Dance

Retracing the Steps of an Artistic Affair

Natalia Magnicaballi (leaping) in rehearsal for the Suzanne Farrelll Ballet program here. Magnicaballi shone in
Natalia Magnicaballi (leaping) in rehearsal for the Suzanne Farrelll Ballet program here. Magnicaballi shone in "Meditation." (By Bill O'leary -- The Washington Post)
By Sarah Kaufman
Washington Post Staff Writer
Monday, November 26, 2007

A day after the choreographer Maurice Béjart died on Thanksgiving, the Suzanne Farrell Ballet aptly dedicated its Kennedy Center performance to the famed Frenchman who, as an announcer told the Opera House audience, was "a master of 20th-century dance and mentor and friend to Suzanne Farrell." It was the Brussels-based Béjart, after all, who in 1970 hired the ballerina when no one else dared to -- after her rupture with the powerful and possessive George Balanchine, he not having taken kindly to his star's marrying another dancer.
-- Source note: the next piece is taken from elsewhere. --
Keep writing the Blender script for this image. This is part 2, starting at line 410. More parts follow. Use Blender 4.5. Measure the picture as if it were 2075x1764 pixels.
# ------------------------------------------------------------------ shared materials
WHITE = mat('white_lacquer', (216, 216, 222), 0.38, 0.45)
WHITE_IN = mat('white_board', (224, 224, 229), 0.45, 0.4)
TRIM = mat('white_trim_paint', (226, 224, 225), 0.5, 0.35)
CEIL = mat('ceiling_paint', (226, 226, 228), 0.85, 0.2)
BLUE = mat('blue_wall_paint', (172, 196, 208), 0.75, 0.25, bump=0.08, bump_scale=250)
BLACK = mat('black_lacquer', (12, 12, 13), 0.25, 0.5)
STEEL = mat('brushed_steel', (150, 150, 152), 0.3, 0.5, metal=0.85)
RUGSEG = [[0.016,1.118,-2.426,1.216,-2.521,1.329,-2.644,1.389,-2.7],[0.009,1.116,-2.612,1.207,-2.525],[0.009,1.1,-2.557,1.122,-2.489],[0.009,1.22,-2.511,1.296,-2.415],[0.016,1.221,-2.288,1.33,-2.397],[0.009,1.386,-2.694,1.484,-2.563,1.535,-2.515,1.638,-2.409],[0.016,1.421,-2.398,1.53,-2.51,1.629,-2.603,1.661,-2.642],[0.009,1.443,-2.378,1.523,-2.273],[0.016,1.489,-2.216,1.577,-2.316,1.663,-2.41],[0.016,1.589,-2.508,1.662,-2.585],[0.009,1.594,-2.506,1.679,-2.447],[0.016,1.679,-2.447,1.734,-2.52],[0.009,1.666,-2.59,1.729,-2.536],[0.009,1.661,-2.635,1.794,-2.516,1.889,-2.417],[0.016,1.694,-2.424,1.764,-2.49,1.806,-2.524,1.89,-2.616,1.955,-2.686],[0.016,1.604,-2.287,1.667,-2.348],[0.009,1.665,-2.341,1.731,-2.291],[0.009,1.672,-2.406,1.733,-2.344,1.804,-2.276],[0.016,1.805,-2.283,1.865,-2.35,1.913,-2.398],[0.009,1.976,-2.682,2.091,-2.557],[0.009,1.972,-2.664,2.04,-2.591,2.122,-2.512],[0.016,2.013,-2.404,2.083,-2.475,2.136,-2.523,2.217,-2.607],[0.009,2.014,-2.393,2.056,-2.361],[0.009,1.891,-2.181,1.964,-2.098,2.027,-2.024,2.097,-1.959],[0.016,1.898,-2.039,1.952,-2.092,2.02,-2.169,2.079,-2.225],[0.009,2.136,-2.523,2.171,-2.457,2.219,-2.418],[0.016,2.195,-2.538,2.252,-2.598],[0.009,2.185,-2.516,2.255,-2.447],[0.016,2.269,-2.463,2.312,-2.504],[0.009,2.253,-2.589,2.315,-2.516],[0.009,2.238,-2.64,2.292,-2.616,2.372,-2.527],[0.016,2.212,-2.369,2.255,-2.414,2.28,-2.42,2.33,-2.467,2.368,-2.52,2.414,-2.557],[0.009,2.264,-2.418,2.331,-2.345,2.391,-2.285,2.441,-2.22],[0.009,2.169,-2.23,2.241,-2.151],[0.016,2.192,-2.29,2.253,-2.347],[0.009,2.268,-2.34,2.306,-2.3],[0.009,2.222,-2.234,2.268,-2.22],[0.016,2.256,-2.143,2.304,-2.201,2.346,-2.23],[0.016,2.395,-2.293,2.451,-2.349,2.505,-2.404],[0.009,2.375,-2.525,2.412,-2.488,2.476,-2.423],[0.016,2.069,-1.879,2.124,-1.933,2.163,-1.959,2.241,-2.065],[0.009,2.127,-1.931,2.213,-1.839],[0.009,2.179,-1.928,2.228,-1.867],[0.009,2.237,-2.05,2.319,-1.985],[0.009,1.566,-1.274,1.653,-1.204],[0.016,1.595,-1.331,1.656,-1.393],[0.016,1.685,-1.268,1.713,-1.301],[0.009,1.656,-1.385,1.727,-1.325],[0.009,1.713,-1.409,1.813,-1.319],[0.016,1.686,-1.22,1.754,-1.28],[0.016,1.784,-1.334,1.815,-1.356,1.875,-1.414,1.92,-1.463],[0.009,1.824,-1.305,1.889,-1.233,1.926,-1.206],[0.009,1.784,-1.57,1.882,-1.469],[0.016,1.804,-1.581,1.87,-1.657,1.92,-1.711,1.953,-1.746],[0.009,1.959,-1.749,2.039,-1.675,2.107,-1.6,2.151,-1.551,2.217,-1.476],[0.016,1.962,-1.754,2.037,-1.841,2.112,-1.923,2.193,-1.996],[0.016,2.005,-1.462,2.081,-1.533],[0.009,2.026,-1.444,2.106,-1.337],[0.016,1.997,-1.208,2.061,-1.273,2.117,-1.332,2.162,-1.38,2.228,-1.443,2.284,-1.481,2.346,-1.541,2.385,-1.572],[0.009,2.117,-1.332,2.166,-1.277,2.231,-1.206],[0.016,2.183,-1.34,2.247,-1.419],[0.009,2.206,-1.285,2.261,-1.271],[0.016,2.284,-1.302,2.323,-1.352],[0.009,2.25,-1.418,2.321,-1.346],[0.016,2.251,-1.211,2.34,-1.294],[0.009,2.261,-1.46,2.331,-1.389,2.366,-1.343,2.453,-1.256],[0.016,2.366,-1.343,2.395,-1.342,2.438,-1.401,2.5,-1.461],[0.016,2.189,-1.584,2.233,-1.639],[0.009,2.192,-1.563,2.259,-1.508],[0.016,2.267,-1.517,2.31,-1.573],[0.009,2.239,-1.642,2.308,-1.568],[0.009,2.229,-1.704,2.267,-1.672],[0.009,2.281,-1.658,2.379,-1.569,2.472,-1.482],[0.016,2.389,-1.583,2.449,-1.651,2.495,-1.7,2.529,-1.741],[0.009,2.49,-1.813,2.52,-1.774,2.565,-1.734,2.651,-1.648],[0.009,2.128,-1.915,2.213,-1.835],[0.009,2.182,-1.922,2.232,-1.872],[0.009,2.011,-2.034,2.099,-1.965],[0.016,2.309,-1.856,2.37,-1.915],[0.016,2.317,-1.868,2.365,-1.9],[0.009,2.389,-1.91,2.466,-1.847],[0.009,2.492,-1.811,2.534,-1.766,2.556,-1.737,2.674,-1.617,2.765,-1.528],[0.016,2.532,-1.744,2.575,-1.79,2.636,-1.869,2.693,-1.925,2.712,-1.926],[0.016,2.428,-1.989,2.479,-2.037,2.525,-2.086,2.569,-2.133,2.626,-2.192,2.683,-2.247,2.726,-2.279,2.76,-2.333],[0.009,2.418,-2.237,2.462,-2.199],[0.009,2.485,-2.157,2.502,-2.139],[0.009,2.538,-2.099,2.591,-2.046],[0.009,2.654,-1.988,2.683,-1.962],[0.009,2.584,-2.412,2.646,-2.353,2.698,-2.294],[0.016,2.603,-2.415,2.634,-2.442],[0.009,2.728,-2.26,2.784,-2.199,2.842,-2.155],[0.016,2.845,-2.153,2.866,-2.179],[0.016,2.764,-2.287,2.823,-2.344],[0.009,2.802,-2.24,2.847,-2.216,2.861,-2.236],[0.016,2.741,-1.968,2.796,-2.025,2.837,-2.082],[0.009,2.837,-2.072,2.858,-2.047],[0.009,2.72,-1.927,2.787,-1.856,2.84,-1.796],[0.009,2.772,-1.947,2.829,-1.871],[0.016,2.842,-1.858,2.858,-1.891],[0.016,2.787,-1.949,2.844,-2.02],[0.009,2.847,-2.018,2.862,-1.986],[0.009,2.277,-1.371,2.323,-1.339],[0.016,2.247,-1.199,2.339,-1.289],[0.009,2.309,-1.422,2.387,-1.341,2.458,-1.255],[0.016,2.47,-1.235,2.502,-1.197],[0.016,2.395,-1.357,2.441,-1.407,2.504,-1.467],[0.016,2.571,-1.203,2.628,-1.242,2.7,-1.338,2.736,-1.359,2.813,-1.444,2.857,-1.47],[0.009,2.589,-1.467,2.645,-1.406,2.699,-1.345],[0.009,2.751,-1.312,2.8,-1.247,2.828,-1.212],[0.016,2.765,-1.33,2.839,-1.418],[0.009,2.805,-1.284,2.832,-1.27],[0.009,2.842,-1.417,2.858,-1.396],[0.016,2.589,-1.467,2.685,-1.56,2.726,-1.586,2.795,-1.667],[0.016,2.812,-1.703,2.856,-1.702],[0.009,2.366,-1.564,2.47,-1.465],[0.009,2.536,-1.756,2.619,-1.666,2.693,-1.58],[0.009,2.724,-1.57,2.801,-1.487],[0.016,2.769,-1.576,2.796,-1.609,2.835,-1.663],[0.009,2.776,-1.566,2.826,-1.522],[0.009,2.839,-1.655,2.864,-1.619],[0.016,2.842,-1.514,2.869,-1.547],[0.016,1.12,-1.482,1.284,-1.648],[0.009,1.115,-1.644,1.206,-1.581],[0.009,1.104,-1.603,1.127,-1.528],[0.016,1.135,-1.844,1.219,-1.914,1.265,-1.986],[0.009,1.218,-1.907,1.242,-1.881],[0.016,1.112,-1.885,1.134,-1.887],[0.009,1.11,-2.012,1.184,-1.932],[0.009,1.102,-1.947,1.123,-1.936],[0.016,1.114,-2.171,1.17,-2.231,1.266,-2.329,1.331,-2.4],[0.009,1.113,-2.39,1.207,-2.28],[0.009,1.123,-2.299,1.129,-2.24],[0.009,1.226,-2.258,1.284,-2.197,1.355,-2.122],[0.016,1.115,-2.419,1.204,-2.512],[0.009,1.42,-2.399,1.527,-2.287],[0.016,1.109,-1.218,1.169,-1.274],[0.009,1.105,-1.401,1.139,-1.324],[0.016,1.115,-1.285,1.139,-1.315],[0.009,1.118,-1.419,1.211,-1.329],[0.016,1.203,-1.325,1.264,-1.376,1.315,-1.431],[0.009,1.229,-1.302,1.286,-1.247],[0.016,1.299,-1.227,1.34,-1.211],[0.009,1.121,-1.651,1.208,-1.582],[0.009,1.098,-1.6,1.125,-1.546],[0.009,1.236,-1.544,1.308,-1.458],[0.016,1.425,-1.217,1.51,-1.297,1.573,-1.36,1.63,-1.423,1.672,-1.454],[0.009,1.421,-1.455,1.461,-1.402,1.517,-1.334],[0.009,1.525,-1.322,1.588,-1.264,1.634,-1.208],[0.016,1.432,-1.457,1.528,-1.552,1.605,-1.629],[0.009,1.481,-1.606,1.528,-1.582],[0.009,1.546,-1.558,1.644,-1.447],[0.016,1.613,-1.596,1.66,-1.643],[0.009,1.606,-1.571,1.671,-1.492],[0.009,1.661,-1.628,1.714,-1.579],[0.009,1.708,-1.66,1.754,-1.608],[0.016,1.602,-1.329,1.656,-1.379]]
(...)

Of such drama was Farrell's performing life shaped. The company she now heads echoes her story, performing the Balanchine works she knows best and, on occasion, one or two by Béjart. And it's not just the repertory but also Farrell's emotional connections to it that make it all the more interesting for us to watch.

Friday's program included three of the earliest works that Balanchine made for Farrell, when his fascination with her was building into the obsession that would take such a painful turn. Two of them, "Meditation" (1963) and "Pithoprakta" (1968), were the standouts of the evening.

The two pieces could not have been more different. Balanchine built the "Meditation" pas de deux on familiar ground for ballet, using music by Tchaikovsky (excerpts for piano and violin from "Souvenir d'un Lieu Cher") and the sweet ache of love found and lost. You know where you are from its first moments, but there is not one hackneyed thing about it. It unspools as if in one unending stream of thought, with a soft naturalness in the dancing between a man who's lost in contemplation and the woman who briefly pulls him out of it.

Natalia Magnicaballi and Runqiao Du were a handsomely contrasted pair. She is an unfailingly interesting dancer, full of secrets and heat, who makes a strong connection to the audience. Du is not as demonstrative, but his natural tendency to underplay served him well here as a man who doesn't quite know what to make of this vision that suddenly fills his arms.

If "Meditation" was the ballet version of comfort food, "Pithoprakta" was a squirt of lemon in the eye. Those who thought William Forsythe, in the '80s, was the first one to yank ballet to pieces and dip them in an acid bath should see this work, accompanied by Greek composer Iannis Xenakis's score of the same name. Its title means "action by probabilities," and it was originally coupled with Balanchine's "Metastaseis," also with music by Xenakis; neither has been performed much.

Of course, as "Pithoprakta" is one of the out-of-circulation Balanchine works that Farrell has reconstructed (she acknowledges in notes on the center's Web site that she had to fill in gaps in the lone film record), it's possible that some of the strikingly modern aspect of the choreography is her doing. The black-and-white costumes and the backdrop -- doodlings of lines and numbers -- are her ideas. It's a stunning look.

What makes "Pithoprakta" work is that, spiky and nonchalant as it is, it has a cohesive aesthetic. The dancers aren't just showing off and glaring at us, as in so many lesser ballet vivisections; they're doing what comes naturally on Mars, or wherever this off-kilter world is. Elisabeth Holowchuk, the leading dancer, is immersed in her variation, legs swinging to the sky, when one by one the other dancers start rolling toward her like logs, as if to bowl her over. She ignores them, keeps on writhing and twisting. Then her partner, Matthew Prescott, rolls over. She's interested for a few beats -- then kicks him out of the way and goes on with her solo.

The music (keenly played, as was all the evening's out-of-the-ordinary music, by the Kennedy Center Opera House Orchestra, conducted by Ron J. Matson) featured strings gone wild, some of them thunking, some whining, one occasionally squeaking out a melody, then giving up. It's not an angry dissonance, however, and neither is the atmosphere onstage aggressive or cold. In her restaging, Farrell, with her astute musicality, got the balance right.

The program also included "Bugaku," given a drier performance than at Tuesday's opening; "Ballade," another rarely performed work, for a leading couple and ensemble, with music by Fauré; and the fourth movement of "Brahms-Schoenberg Quartet" -- which Balanchine made in 1966 for a cast including Farrell and Jacques d'Amboise -- accompanied by Schoenberg's orchestration of the Brahms Piano Quartet No. 1 in G Minor.

"Ballade" was a disappointment. There was little rapport between Bonnie Pickard and Du; their dancing had none of the romance or color of the light, fragrant music ("Ballade" for piano and orchestra). Pickard perked up in the hearty, festive "Brahms-Schoenberg," but it was her partner, Momchil Mladenov, who added sparks.